Children’s drawings depict hardships they have endured

Published June 1, 1999

One of the children who participated in workshops entitled Mapping Our World, funded partly by the PWRDF, where they share their life experiences.

Blood drips from a man’s bulging, angry eyes. A stick man uses a strap to force a terrified 10-year-old through a dark door. Two frowning children struggle under the weight of bricks they carry on their heads.

These are but three of 101 powerful images created by children 10- to 14-years-old that are touring Canada as part of an international children’s rights awareness program. Sponsored in part by the Primate’s World Relief and Development Fund, the drawings, paintings and photographs in the Children of the Wind exhibit underscore the often-tragic plight of young people around the planet.

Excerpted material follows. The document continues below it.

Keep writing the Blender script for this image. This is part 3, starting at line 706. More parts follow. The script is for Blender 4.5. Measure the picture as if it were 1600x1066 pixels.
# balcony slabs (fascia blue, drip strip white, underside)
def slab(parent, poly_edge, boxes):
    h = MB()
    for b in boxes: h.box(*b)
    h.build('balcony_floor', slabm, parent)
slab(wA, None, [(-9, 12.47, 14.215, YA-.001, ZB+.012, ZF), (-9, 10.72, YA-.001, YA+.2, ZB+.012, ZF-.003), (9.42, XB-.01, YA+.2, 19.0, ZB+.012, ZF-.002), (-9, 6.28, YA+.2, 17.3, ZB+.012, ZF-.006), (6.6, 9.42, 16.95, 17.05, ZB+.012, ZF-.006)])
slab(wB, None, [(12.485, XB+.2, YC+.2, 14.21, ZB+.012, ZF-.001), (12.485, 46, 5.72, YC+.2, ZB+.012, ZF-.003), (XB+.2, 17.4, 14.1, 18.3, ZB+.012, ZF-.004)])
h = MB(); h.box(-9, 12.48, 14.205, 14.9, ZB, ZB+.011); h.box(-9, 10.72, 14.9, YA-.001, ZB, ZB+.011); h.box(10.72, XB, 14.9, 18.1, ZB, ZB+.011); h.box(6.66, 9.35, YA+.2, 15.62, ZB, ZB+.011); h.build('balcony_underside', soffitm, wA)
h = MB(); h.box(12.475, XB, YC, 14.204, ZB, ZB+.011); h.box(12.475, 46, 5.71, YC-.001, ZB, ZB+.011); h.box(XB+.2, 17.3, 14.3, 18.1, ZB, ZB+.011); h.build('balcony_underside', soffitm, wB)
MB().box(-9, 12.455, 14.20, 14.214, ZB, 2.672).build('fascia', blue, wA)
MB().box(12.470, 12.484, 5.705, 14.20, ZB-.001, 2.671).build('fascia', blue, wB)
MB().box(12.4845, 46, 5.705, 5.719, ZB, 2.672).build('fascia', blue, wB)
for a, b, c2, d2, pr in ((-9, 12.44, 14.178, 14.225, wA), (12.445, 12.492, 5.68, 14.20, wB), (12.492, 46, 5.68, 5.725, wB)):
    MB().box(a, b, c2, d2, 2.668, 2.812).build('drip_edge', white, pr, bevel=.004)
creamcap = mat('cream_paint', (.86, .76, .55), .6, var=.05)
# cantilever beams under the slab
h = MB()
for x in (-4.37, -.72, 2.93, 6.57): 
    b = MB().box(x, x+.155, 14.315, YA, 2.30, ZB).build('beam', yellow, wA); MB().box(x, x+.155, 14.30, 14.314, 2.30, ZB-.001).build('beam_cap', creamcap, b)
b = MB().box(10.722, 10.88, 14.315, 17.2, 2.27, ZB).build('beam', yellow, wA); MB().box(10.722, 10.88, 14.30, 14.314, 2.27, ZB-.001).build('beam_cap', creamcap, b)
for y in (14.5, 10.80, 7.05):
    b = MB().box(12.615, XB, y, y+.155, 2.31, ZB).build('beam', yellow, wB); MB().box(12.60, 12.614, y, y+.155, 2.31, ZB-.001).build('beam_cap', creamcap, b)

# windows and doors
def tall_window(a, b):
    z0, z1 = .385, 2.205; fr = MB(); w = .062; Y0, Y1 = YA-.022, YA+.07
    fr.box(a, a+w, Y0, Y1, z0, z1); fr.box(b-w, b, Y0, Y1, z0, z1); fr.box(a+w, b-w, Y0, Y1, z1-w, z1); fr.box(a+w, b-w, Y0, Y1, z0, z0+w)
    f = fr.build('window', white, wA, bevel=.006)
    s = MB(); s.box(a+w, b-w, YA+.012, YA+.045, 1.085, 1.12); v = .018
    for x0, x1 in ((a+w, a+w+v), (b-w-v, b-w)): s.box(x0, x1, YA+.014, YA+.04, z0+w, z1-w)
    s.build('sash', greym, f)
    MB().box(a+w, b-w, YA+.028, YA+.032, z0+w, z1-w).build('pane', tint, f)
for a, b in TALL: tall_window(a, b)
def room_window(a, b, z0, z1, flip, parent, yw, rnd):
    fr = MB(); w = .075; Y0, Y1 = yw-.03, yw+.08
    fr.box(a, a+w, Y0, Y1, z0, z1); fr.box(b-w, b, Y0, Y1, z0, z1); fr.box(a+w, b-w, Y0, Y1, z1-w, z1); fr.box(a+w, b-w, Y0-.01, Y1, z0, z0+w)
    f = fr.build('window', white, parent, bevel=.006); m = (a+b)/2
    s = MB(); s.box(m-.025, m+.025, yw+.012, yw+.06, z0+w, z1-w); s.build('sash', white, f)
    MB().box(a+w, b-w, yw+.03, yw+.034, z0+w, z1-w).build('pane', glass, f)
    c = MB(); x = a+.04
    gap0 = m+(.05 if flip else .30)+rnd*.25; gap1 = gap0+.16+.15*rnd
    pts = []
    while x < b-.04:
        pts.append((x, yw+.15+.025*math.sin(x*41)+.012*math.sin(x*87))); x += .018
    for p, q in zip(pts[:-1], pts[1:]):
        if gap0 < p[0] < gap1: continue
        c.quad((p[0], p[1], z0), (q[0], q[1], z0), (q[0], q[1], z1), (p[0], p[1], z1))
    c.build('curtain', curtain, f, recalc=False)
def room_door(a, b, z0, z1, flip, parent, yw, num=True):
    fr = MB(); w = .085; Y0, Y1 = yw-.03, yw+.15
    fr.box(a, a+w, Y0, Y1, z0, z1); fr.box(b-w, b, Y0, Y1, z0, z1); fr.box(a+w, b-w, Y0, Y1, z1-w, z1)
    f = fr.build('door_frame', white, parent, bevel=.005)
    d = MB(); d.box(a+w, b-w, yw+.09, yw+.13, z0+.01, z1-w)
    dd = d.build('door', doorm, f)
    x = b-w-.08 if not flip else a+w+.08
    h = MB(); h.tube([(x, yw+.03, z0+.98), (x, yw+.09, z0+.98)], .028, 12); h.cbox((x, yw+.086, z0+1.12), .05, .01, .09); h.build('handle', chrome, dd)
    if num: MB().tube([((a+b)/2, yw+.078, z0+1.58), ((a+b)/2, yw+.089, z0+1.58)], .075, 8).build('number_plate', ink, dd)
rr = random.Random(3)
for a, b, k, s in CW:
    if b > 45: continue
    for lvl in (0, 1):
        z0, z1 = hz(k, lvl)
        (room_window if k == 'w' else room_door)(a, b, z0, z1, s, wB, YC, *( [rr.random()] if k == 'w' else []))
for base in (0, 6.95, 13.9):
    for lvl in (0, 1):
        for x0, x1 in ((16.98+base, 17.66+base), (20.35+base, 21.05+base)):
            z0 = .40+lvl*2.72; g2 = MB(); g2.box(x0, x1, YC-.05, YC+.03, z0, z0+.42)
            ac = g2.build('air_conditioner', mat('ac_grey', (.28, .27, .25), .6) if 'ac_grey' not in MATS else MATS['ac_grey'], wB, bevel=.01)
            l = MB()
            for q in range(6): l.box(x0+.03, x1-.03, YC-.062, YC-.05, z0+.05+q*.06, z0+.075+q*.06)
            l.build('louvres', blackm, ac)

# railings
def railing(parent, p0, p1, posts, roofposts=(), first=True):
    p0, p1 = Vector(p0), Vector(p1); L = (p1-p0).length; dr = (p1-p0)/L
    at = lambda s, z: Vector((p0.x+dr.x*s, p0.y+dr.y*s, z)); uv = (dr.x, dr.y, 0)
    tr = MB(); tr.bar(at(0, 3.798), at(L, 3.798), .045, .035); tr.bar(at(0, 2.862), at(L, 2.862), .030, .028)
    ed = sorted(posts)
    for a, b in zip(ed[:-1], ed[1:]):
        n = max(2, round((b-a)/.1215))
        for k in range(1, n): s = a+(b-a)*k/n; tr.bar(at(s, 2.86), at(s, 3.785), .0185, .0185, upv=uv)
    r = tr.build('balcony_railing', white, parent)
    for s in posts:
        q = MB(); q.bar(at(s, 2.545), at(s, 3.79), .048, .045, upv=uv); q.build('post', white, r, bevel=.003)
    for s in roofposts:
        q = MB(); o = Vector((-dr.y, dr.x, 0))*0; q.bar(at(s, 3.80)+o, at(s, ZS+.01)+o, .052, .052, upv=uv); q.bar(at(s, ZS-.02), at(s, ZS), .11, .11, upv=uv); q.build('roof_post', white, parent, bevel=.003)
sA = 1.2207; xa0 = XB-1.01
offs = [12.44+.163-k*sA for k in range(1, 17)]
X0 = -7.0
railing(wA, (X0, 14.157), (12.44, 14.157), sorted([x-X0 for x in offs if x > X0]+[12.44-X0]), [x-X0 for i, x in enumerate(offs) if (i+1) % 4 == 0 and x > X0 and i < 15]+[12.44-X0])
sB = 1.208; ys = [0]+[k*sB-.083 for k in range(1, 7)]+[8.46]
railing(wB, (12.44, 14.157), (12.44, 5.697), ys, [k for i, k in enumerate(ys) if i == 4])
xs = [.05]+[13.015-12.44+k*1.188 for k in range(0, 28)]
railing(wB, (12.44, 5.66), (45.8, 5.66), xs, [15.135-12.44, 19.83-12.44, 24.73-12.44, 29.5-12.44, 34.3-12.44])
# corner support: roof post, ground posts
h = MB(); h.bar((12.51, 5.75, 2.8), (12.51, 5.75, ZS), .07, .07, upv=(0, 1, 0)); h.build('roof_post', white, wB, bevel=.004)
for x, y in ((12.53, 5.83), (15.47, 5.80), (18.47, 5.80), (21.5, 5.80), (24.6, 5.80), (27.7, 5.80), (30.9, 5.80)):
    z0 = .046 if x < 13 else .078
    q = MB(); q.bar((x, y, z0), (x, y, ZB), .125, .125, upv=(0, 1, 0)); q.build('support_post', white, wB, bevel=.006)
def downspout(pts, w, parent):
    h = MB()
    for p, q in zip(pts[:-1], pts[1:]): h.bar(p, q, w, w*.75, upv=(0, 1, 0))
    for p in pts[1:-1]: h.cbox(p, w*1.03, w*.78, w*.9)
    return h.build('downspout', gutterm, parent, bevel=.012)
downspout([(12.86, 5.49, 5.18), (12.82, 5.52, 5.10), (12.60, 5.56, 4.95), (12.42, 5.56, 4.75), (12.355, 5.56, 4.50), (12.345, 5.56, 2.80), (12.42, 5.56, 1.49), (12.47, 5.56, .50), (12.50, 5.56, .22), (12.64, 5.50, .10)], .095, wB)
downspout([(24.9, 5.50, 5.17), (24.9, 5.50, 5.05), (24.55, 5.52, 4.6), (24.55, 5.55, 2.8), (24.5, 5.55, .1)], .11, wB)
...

“Many of the children lived in very difficult circumstances,” said Linda Dale, the show’s curator and the Ottawa children’s rights advocate who spent two years running five-day workshops in some of the poorest countries in the globe.

“There were garment workers, child soldiers, brick workers, onion farmers, the homeless … all between 10- and 14-years-old and yearning for a greater sense of belonging.”

The workshops were organized alongside local community workers and provided the young artists a rare opportunity to express themselves and to take part in an activity they wouldn’t normally get to experience. For the aid agencies like World Vision Canada and Save the Children Canada it was a chance for an informal opportunity to see if their programs were meeting the needs of the children.

“Things I thought would be important to them, just weren’t,” said Ms. Dale. “For the street kids in Bangladesh, money wasn’t nearly as important as not having people hate them because they were poor.”

In Asia she said the garment workers weren’t nearly as concerned about working 12-hour shifts as they were about making sure the factory toilet worked or that the supervisors didn’t hit them.

“In the best of all worlds, nobody should be in this situation, but given the circumstances, this provided a unique way for community workers to ensure they were focusing their energies in a way that made the greatest difference to the children.”

The PWRDF has been involved with the project from the beginning. It provided $5,000 toward the initial fieldwork and an additional $5,000 for the production of the exhibit. Fund member Eleanor Douglas sat on the project’s advisory committee and fund staff developed a Sunday school program based on some of Ms. Dale’s overseas workshops.

Suzie Henderson, a spokesman with the fund, said the touring show is important because it offers Canadians a personal perspective on what life is like for children in other parts of the world.

The show is filled with haunting images. One Time When I Was Scared, drawn by a street child in Bangladesh, is a three color tempra image depicting how he was beaten after carrying a heavy bag for a man. The Face of Death is a portrait by an Ugandan girl who was kidnapped and forced to marry a soldier. The picture is of her husband, his eyes red and bulging.

The show opened in Ottawa and traveled to Montreal before moving East. It will be on display at the community college in Truro, N.S. until the end of June when it moves on to the Dunlop Art Gallery in Regina and then the London Children’s Museum in London, Ont.

Ms. Dale said UNICEF has expressed interest in displaying it in New York early next year and other dates are already booked for other Canadian venues including Hamilton.

Steve Proctor is chief of the Truro bureau for the Chronicle-Herald.